What this task involves: Write out again, unaltered, the lines from the start through the line containing "return Vector((Z*(FX+t*RX), Z*(FY+t*RY), z))".

Start of Data

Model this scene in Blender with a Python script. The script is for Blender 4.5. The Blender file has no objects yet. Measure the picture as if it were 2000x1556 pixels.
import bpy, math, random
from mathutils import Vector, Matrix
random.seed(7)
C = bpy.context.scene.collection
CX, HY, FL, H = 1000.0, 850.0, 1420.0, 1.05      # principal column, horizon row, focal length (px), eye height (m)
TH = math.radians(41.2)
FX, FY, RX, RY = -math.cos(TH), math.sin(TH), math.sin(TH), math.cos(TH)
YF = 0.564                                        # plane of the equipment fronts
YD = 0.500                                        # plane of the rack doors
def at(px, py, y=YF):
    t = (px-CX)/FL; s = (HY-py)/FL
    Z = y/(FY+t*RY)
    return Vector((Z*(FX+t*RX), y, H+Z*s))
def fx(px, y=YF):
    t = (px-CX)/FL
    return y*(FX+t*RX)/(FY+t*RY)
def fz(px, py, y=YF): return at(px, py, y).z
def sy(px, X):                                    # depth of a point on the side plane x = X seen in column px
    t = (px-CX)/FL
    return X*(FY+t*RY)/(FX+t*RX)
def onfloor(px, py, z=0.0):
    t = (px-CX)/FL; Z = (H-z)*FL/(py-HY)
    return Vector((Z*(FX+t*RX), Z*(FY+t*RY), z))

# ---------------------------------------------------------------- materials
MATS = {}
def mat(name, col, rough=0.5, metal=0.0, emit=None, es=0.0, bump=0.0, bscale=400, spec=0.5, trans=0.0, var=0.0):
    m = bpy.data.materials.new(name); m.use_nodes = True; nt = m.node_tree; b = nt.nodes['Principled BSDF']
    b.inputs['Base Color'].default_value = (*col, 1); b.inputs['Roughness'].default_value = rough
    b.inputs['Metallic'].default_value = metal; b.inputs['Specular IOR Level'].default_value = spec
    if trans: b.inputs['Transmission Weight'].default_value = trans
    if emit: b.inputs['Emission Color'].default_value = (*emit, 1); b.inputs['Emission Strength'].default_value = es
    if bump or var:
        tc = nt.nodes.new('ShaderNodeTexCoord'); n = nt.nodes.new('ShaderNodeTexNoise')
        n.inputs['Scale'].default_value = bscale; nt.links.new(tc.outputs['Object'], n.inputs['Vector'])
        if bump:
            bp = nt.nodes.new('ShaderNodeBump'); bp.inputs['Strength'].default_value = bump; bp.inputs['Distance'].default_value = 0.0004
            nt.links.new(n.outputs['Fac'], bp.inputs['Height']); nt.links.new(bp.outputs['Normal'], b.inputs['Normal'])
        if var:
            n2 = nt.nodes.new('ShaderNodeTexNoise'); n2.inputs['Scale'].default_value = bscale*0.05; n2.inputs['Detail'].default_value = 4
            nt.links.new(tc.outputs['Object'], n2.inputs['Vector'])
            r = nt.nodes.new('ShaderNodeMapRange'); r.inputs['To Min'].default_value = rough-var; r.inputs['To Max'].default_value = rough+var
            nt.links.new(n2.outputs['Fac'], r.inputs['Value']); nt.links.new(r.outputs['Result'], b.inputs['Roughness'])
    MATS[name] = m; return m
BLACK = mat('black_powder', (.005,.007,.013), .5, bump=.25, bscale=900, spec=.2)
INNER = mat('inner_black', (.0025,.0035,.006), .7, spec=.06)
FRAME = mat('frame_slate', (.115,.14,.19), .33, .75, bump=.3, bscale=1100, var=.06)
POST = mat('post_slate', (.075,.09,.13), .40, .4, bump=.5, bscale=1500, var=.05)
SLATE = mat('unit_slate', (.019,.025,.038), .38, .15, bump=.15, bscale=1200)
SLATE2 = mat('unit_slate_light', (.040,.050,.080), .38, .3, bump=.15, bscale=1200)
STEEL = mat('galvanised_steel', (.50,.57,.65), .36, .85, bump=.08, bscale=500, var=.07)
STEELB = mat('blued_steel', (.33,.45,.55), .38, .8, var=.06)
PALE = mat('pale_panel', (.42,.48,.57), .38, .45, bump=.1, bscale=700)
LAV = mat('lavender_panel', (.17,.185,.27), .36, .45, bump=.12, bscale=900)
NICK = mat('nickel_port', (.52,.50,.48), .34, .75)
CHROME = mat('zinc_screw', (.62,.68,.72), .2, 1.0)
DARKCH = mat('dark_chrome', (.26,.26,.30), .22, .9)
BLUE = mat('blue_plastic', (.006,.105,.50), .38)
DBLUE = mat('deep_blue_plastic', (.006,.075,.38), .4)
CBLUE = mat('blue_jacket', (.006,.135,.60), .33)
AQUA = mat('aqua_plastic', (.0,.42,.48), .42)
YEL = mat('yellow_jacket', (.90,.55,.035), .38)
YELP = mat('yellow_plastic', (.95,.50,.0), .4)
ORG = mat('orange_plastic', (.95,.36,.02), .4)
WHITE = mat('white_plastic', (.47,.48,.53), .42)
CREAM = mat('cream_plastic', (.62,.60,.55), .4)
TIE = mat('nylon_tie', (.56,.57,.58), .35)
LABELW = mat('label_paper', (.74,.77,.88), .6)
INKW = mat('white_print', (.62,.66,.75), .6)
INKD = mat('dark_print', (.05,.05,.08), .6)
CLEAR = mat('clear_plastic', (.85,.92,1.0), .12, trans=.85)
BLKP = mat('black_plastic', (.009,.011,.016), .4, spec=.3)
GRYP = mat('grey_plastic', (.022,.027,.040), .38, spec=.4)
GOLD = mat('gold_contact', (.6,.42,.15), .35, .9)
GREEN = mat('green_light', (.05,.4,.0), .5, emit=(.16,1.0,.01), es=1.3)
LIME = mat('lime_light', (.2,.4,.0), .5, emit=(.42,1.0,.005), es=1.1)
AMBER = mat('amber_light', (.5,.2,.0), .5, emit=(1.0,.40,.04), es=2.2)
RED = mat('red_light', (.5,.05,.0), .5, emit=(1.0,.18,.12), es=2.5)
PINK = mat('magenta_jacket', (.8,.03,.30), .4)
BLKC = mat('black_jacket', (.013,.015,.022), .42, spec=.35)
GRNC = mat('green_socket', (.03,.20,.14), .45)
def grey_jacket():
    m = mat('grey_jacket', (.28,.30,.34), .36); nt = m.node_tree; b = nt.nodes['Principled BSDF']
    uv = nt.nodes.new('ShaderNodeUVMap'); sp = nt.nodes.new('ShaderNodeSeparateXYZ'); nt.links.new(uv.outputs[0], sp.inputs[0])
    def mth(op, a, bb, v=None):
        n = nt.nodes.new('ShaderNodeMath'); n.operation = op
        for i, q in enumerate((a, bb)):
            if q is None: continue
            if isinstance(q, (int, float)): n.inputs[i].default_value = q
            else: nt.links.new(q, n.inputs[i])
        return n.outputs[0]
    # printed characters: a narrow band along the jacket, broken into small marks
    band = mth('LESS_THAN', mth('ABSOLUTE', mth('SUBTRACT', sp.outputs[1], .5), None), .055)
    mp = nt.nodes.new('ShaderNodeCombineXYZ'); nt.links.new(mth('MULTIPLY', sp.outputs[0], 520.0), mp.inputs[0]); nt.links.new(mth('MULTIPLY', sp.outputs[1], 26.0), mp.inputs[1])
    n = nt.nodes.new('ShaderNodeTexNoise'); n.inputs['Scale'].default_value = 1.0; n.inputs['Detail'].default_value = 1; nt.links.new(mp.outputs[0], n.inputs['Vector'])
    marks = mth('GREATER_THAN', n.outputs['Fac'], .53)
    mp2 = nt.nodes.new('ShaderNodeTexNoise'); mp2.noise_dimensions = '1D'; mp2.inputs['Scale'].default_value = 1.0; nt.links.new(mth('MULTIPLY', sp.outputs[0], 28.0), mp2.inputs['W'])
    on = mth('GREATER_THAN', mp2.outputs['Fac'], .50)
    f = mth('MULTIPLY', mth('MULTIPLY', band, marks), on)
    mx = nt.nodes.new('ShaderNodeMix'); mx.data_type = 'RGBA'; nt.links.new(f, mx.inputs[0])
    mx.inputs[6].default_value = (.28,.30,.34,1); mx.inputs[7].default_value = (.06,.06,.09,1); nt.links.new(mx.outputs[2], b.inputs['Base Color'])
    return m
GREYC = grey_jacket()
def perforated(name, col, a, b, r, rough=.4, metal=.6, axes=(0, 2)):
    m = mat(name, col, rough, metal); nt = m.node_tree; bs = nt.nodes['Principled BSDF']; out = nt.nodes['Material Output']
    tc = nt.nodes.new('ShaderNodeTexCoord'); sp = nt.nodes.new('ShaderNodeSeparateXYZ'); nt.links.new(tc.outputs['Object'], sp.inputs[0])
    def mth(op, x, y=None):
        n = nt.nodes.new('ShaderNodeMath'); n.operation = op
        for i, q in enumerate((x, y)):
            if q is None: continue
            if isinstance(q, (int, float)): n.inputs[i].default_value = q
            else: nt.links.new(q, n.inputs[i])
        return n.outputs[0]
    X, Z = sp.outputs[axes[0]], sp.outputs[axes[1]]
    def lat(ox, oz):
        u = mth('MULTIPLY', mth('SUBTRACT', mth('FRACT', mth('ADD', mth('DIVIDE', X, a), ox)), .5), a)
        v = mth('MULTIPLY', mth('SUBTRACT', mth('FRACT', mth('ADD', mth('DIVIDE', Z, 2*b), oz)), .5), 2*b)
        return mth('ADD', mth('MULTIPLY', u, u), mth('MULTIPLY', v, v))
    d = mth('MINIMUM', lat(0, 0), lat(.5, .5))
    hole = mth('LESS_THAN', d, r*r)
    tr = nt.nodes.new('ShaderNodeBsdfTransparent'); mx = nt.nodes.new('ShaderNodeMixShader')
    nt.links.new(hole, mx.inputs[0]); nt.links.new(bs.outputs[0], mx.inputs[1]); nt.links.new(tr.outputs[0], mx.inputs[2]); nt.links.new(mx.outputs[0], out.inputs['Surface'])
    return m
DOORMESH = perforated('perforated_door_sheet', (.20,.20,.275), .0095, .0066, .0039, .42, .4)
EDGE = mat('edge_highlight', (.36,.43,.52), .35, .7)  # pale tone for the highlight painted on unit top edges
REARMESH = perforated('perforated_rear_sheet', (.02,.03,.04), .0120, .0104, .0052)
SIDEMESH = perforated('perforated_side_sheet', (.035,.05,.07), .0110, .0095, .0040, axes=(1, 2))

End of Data

Task output:
Model this scene in Blender with a Python script. The script is for Blender 4.5. The Blender file has no objects yet. Measure the picture as if it were 2000x1556 pixels.
import bpy, math, random
from mathutils import Vector, Matrix
random.seed(7)
C = bpy.context.scene.collection
CX, HY, FL, H = 1000.0, 850.0, 1420.0, 1.05      # principal column, horizon row, focal length (px), eye height (m)
TH = math.radians(41.2)
FX, FY, RX, RY = -math.cos(TH), math.sin(TH), math.sin(TH), math.cos(TH)
YF = 0.564                                        # plane of the equipment fronts
YD = 0.500                                        # plane of the rack doors
def at(px, py, y=YF):
    t = (px-CX)/FL; s = (HY-py)/FL
    Z = y/(FY+t*RY)
    return Vector((Z*(FX+t*RX), y, H+Z*s))
def fx(px, y=YF):
    t = (px-CX)/FL
    return y*(FX+t*RX)/(FY+t*RY)
def fz(px, py, y=YF): return at(px, py, y).z
def sy(px, X):                                    # depth of a point on the side plane x = X seen in column px
    t = (px-CX)/FL
    return X*(FY+t*RY)/(FX+t*RX)
def onfloor(px, py, z=0.0):
    t = (px-CX)/FL; Z = (H-z)*FL/(py-HY)
    return Vector((Z*(FX+t*RX), Z*(FY+t*RY), z))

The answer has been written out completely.